[Stored data]
┌──

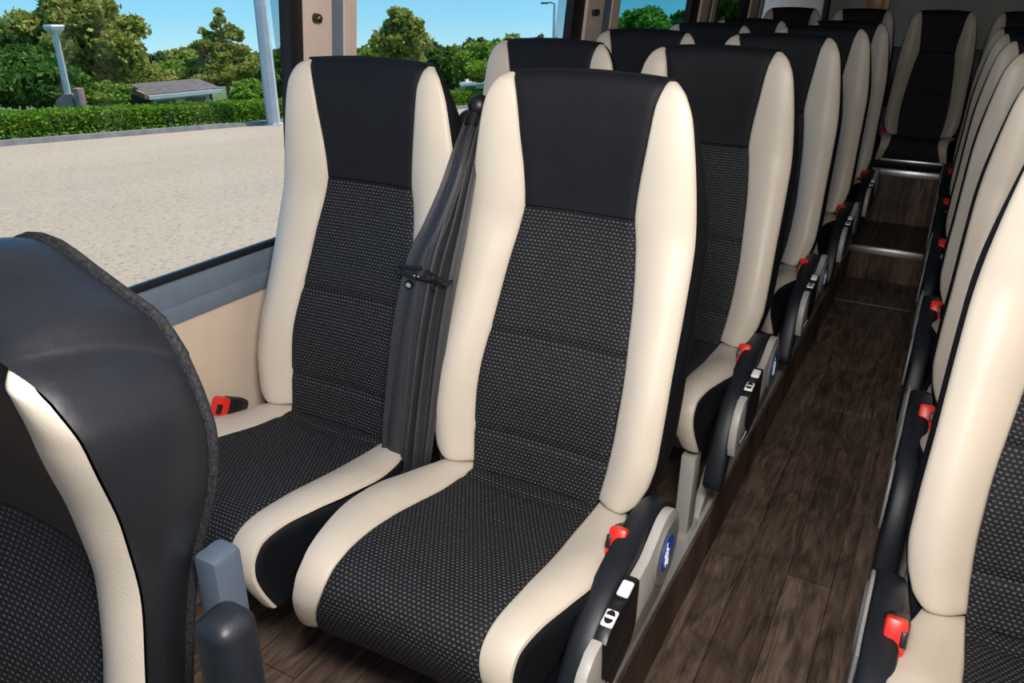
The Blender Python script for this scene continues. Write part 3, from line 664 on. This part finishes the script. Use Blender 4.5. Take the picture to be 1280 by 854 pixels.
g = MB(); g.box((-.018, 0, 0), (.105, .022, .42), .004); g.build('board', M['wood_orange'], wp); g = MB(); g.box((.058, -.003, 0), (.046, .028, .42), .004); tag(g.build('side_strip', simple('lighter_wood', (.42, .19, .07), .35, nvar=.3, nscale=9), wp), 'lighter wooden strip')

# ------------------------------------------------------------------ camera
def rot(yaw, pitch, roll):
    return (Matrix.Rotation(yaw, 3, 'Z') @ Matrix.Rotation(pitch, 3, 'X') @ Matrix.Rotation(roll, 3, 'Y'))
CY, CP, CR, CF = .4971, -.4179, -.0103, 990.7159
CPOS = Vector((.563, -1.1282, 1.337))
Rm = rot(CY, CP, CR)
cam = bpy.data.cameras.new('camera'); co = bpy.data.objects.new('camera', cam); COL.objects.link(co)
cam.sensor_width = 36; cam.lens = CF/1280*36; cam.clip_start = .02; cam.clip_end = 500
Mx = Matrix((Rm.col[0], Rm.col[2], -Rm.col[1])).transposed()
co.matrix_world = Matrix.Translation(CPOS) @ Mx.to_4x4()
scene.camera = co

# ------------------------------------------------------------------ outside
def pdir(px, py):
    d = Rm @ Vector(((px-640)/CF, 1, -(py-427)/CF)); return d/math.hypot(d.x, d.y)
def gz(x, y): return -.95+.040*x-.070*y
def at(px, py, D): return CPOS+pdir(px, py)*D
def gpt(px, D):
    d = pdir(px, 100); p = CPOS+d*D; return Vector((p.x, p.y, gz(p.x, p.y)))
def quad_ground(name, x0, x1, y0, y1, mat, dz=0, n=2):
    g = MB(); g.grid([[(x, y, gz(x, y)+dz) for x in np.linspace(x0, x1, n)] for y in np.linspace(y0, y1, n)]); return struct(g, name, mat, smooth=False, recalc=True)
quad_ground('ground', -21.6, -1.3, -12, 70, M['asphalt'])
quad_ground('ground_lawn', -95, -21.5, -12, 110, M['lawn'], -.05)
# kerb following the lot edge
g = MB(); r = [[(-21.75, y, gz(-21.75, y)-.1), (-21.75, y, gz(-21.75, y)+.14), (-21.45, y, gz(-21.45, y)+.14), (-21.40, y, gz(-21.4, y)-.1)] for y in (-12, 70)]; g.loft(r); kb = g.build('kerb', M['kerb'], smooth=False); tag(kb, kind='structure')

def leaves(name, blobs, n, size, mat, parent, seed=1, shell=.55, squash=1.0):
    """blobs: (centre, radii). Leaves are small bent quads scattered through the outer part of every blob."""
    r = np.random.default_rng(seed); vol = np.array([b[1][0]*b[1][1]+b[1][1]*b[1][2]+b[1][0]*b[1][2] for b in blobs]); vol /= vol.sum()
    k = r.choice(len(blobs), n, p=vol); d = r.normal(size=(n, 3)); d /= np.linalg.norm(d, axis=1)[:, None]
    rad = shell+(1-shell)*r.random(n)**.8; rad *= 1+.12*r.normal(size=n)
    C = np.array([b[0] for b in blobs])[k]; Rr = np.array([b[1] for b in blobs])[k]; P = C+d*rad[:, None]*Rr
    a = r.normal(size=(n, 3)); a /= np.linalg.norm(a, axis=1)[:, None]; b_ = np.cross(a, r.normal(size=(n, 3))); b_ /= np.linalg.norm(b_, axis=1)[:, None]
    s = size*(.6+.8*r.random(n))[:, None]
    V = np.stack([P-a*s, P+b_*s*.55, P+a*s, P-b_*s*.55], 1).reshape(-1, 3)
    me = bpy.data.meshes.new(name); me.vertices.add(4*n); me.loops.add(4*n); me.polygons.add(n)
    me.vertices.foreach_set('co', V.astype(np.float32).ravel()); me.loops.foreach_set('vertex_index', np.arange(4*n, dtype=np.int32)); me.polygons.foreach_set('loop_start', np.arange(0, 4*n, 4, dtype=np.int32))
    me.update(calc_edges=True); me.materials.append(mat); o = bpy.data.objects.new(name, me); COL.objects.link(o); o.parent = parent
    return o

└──
┌──

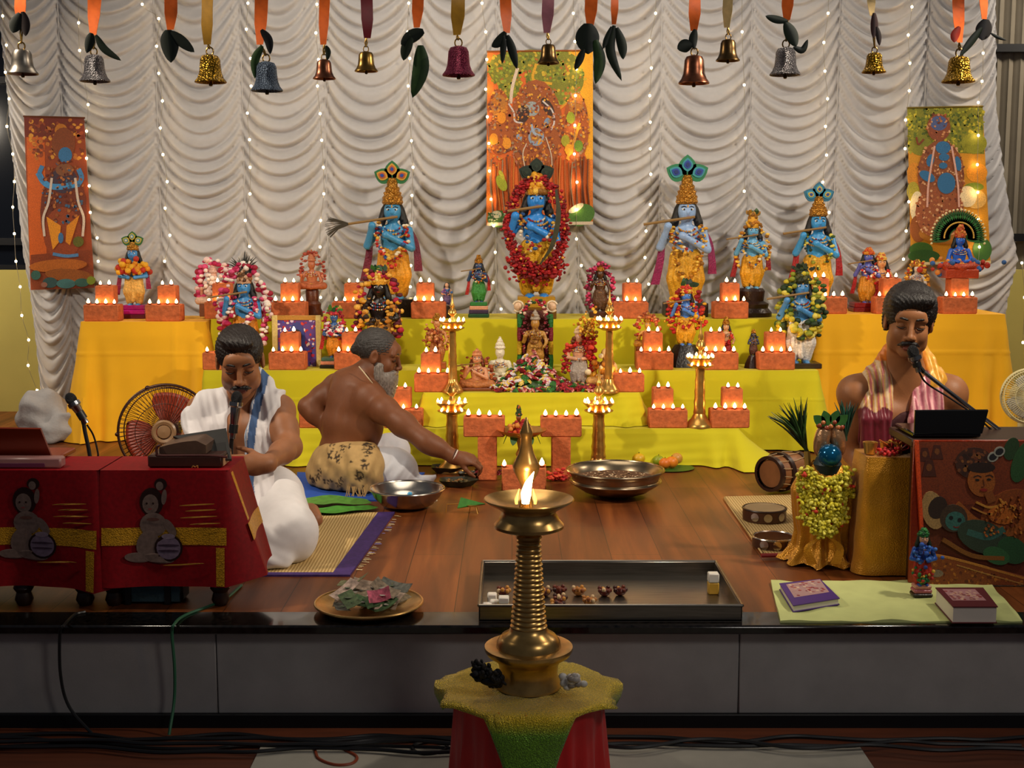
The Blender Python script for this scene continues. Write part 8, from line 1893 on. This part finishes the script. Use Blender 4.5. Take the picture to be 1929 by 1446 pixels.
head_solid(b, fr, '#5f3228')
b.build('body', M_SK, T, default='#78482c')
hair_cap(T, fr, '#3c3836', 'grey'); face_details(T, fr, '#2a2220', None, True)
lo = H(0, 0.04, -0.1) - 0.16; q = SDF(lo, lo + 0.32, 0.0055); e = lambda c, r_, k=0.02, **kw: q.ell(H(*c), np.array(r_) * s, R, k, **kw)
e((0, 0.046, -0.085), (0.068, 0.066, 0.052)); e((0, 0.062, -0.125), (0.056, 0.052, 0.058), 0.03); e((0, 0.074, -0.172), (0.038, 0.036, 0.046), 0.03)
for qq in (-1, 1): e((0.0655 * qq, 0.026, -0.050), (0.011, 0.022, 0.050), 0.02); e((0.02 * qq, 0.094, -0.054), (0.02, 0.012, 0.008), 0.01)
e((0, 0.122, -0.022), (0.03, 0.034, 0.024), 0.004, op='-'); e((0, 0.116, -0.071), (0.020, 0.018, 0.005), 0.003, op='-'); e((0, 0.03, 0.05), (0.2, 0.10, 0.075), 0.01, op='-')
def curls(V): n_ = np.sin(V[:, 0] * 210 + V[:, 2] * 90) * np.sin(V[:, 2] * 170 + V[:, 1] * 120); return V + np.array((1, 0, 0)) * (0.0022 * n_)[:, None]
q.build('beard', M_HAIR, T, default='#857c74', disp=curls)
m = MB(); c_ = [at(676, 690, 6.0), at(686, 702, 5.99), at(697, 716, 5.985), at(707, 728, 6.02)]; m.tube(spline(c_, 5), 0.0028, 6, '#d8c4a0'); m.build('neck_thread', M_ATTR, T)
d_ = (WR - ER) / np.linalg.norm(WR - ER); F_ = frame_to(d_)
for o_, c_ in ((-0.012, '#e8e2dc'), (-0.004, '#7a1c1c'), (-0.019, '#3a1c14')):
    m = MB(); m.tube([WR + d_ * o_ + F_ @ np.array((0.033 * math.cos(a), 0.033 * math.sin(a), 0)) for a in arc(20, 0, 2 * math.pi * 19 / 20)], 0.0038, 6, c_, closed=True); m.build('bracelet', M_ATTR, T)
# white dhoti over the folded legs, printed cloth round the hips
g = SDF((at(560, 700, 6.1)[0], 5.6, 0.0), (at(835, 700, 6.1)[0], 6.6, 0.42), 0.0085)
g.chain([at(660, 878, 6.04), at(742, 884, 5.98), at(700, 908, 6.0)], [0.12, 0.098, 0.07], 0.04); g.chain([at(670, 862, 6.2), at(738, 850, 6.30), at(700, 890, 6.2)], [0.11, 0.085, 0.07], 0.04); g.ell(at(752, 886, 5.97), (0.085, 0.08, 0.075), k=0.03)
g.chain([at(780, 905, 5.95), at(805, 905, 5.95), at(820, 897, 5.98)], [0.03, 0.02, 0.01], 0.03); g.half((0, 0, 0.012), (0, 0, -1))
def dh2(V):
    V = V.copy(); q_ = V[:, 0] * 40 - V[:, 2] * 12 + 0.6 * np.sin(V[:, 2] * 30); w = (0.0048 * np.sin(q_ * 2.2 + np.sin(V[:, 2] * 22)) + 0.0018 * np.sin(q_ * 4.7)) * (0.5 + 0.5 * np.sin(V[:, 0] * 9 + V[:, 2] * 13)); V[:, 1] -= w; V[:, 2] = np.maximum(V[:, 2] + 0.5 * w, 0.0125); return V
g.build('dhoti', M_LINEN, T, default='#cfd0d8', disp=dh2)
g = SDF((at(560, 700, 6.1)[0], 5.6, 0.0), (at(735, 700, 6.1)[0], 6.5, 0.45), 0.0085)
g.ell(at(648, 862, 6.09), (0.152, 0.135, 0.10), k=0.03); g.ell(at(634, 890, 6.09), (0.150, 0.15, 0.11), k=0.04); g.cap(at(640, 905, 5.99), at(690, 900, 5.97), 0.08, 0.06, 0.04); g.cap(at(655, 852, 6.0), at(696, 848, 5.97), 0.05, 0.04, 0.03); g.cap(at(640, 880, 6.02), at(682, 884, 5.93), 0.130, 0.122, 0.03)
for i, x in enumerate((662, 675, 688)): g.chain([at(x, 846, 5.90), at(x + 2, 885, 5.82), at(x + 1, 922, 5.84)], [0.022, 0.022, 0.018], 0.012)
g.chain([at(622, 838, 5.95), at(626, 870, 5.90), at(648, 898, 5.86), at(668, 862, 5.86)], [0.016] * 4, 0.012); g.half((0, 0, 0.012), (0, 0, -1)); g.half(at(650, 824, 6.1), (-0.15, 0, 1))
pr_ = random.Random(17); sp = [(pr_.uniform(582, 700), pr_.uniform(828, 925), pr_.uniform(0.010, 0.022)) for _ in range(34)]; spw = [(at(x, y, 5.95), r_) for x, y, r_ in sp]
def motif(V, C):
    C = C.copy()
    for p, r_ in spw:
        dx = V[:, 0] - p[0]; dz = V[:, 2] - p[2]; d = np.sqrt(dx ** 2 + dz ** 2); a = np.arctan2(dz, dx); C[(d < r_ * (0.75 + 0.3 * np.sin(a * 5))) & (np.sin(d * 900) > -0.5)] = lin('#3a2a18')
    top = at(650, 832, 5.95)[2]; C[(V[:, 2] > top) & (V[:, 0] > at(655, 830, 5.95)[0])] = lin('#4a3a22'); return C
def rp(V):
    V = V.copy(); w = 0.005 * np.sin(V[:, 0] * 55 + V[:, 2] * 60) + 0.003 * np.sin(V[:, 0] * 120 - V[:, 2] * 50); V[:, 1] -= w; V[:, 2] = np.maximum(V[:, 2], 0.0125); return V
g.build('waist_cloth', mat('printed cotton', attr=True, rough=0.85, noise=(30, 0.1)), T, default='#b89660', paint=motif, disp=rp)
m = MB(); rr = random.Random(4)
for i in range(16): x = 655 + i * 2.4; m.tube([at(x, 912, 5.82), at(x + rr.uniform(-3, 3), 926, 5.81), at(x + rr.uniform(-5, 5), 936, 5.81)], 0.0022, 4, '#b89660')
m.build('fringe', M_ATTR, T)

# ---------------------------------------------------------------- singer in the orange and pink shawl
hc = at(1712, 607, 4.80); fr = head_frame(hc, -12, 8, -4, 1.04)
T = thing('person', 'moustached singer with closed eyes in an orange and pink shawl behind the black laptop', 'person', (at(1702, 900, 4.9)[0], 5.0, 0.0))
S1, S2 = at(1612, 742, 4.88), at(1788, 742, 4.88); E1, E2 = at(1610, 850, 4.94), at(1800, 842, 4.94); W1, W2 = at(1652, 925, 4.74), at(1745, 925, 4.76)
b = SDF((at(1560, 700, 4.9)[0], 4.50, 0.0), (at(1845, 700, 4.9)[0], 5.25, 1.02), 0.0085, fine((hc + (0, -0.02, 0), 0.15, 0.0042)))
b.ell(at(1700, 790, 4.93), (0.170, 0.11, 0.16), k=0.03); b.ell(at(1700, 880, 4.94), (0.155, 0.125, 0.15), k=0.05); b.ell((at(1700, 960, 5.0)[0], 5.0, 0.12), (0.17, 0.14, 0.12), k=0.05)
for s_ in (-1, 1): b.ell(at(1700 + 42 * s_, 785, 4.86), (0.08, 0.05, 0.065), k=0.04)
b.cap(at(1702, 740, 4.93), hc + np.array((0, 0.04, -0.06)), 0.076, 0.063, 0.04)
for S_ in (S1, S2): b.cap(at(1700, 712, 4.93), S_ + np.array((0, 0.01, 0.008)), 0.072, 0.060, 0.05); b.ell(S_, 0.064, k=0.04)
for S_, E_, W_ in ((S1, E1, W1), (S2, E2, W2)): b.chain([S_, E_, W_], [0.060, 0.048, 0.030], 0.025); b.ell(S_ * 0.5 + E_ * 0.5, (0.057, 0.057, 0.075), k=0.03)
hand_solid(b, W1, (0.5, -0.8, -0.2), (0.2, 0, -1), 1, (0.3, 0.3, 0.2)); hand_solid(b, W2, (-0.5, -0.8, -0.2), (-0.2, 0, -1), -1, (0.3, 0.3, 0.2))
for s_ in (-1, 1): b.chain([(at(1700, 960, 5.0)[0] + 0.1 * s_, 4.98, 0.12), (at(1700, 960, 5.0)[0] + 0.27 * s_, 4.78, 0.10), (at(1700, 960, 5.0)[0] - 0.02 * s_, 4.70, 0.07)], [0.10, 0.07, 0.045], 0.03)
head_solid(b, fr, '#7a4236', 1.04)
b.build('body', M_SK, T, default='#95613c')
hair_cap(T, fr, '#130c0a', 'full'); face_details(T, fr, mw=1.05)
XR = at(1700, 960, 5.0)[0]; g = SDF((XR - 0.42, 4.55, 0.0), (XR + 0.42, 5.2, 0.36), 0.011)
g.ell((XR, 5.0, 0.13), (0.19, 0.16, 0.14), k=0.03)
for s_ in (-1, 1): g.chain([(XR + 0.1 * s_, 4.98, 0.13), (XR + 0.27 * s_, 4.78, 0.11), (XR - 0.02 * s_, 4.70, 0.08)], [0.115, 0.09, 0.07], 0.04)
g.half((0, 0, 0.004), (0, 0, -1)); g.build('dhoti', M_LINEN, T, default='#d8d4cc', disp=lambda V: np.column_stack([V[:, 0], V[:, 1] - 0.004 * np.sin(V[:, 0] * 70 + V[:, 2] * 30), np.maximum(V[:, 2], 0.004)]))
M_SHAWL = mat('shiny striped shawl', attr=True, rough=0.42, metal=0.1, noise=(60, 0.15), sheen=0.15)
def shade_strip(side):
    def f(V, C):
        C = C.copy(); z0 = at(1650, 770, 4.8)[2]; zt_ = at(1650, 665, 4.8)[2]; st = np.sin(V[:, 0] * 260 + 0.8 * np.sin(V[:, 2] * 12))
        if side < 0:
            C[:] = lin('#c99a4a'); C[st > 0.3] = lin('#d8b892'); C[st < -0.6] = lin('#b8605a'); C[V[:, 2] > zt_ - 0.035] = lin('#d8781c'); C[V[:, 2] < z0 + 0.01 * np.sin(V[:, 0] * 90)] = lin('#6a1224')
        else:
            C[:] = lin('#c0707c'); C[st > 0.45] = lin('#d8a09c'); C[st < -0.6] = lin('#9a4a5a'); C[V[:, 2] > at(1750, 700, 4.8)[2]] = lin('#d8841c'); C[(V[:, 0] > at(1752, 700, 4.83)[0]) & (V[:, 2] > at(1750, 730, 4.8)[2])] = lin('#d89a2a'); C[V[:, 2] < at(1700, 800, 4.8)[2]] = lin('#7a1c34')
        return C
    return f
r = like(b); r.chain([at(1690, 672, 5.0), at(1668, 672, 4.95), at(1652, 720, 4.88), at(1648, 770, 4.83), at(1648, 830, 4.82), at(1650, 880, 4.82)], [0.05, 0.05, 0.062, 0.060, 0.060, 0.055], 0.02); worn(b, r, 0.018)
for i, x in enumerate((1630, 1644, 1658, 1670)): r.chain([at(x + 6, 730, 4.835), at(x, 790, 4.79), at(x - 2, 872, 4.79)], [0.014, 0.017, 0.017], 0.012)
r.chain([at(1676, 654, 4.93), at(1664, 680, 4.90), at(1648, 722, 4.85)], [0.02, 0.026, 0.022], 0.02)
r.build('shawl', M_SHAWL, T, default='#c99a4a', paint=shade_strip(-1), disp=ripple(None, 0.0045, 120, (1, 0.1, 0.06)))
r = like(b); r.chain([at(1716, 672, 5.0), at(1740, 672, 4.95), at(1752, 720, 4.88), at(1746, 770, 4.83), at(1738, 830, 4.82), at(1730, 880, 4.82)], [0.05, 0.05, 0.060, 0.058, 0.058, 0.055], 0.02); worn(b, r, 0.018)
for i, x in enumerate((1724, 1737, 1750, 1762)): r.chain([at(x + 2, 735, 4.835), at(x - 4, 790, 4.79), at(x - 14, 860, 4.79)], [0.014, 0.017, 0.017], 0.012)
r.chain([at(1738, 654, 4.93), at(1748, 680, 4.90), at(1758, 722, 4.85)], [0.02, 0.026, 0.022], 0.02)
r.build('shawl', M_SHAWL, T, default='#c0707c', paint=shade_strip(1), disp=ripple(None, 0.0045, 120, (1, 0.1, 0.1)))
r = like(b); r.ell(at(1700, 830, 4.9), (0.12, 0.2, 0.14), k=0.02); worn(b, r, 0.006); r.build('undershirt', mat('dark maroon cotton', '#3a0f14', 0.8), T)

└──

Directions for this task:
Repeat word for word the stretch of lines from the one with "by 854 pixels." down to the one with "g = MB(); g.box((-.018, 0, 0), (.105, .022, .42), .004);", both included.

The response:
The Blender Python script for this scene continues. Write part 3, from line 664 on. This part finishes the script. Use Blender 4.5. Take the picture to be 1280 by 854 pixels.
g = MB(); g.box((-.018, 0, 0), (.105, .022, .42), .004); g.build('board', M['wood_orange'], wp); g = MB(); g.box((.058, -.003, 0), (.046, .028, .42), .004); tag(g.build('side_strip', simple('lighter_wood', (.42, .19, .07), .35, nvar=.3, nscale=9), wp), 'lighter wooden strip')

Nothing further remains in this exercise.